What you have to do: Transcribe, exactly as they appear, the line that contains "Keep writing the", the line that contains "M['paper'], k, 'tape_strip')", and every line in between, and nothing else.

─── Excerpted records

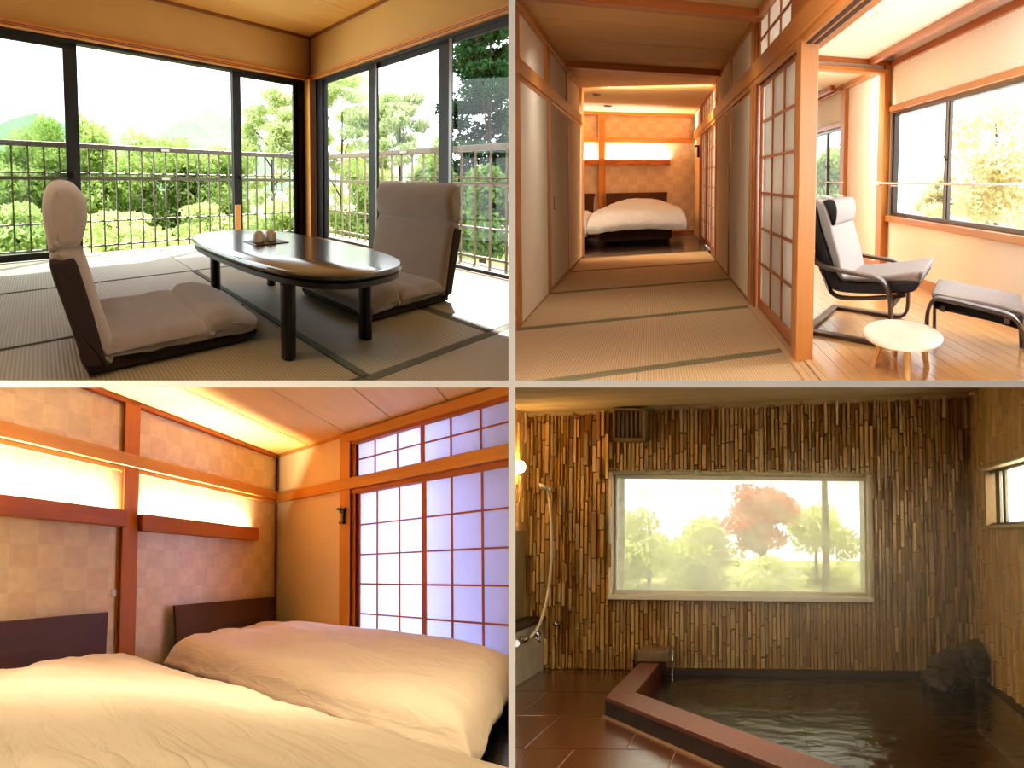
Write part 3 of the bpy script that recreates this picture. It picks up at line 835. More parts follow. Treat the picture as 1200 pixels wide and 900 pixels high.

──────
─── Excerpted records

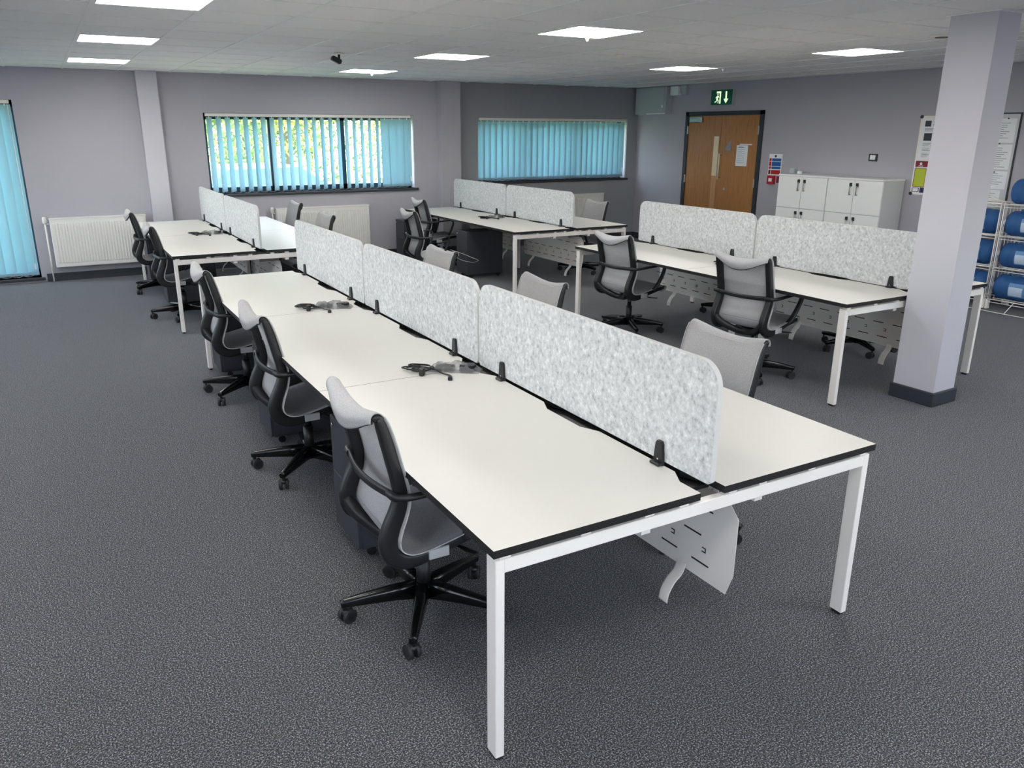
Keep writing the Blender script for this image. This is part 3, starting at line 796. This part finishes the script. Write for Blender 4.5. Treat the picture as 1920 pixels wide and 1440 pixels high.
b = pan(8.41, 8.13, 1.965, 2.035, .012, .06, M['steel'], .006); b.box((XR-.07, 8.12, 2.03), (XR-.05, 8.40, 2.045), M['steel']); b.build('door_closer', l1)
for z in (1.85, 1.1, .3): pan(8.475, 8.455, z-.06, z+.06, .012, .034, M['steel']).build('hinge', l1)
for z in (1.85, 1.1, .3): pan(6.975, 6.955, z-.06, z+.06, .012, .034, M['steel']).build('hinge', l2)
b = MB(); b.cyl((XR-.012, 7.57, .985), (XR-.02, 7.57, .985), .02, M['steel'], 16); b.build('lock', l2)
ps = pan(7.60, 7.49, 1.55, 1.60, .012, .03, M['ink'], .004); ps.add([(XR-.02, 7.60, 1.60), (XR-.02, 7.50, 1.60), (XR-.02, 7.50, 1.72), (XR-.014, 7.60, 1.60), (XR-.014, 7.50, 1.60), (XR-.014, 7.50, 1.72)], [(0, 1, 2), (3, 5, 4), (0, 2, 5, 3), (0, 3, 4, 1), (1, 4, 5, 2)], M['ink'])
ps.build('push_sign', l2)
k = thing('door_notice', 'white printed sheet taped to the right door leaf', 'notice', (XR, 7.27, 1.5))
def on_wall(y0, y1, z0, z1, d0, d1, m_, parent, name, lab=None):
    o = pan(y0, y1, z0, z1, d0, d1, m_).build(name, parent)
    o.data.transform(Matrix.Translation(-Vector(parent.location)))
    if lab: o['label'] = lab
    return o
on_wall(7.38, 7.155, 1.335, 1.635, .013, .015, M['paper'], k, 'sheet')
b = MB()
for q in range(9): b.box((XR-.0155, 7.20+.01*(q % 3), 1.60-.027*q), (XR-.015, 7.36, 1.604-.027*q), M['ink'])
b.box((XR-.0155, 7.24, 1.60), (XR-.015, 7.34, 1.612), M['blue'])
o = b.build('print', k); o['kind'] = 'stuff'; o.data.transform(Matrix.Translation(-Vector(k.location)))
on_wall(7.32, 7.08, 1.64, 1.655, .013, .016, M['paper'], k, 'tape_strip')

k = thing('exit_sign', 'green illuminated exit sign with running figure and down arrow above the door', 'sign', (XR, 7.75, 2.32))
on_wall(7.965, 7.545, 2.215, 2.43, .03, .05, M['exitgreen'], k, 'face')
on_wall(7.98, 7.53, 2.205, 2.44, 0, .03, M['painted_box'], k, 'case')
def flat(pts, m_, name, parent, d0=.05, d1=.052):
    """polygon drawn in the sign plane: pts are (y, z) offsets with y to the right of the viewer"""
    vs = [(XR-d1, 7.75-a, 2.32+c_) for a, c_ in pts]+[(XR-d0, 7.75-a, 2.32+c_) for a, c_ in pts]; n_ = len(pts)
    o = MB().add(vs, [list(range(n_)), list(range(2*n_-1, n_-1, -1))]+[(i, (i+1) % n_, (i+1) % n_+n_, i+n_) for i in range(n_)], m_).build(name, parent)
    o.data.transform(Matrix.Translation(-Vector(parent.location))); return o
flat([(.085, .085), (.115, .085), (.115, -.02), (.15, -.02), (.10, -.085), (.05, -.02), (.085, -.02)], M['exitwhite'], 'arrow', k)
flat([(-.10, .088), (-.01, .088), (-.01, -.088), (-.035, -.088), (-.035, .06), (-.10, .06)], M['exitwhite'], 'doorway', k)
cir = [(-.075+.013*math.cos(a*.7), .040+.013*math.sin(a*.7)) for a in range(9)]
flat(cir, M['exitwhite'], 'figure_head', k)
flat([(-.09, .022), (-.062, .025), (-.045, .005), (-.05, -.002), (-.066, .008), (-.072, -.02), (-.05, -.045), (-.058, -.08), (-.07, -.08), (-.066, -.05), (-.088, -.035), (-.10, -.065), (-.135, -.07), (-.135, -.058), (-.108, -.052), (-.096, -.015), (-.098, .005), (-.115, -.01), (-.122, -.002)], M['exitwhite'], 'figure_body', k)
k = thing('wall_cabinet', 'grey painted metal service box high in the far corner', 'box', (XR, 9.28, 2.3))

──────
─── Excerpted records

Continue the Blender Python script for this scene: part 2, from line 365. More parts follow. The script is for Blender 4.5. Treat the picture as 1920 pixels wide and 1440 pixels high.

──────

Solution below:
Keep writing the Blender script for this image. This is part 3, starting at line 796. This part finishes the script. Write for Blender 4.5. Treat the picture as 1920 pixels wide and 1440 pixels high.
b = pan(8.41, 8.13, 1.965, 2.035, .012, .06, M['steel'], .006); b.box((XR-.07, 8.12, 2.03), (XR-.05, 8.40, 2.045), M['steel']); b.build('door_closer', l1)
for z in (1.85, 1.1, .3): pan(8.475, 8.455, z-.06, z+.06, .012, .034, M['steel']).build('hinge', l1)
for z in (1.85, 1.1, .3): pan(6.975, 6.955, z-.06, z+.06, .012, .034, M['steel']).build('hinge', l2)
b = MB(); b.cyl((XR-.012, 7.57, .985), (XR-.02, 7.57, .985), .02, M['steel'], 16); b.build('lock', l2)
ps = pan(7.60, 7.49, 1.55, 1.60, .012, .03, M['ink'], .004); ps.add([(XR-.02, 7.60, 1.60), (XR-.02, 7.50, 1.60), (XR-.02, 7.50, 1.72), (XR-.014, 7.60, 1.60), (XR-.014, 7.50, 1.60), (XR-.014, 7.50, 1.72)], [(0, 1, 2), (3, 5, 4), (0, 2, 5, 3), (0, 3, 4, 1), (1, 4, 5, 2)], M['ink'])
ps.build('push_sign', l2)
k = thing('door_notice', 'white printed sheet taped to the right door leaf', 'notice', (XR, 7.27, 1.5))
def on_wall(y0, y1, z0, z1, d0, d1, m_, parent, name, lab=None):
    o = pan(y0, y1, z0, z1, d0, d1, m_).build(name, parent)
    o.data.transform(Matrix.Translation(-Vector(parent.location)))
    if lab: o['label'] = lab
    return o
on_wall(7.38, 7.155, 1.335, 1.635, .013, .015, M['paper'], k, 'sheet')
b = MB()
for q in range(9): b.box((XR-.0155, 7.20+.01*(q % 3), 1.60-.027*q), (XR-.015, 7.36, 1.604-.027*q), M['ink'])
b.box((XR-.0155, 7.24, 1.60), (XR-.015, 7.34, 1.612), M['blue'])
o = b.build('print', k); o['kind'] = 'stuff'; o.data.transform(Matrix.Translation(-Vector(k.location)))
on_wall(7.32, 7.08, 1.64, 1.655, .013, .016, M['paper'], k, 'tape_strip')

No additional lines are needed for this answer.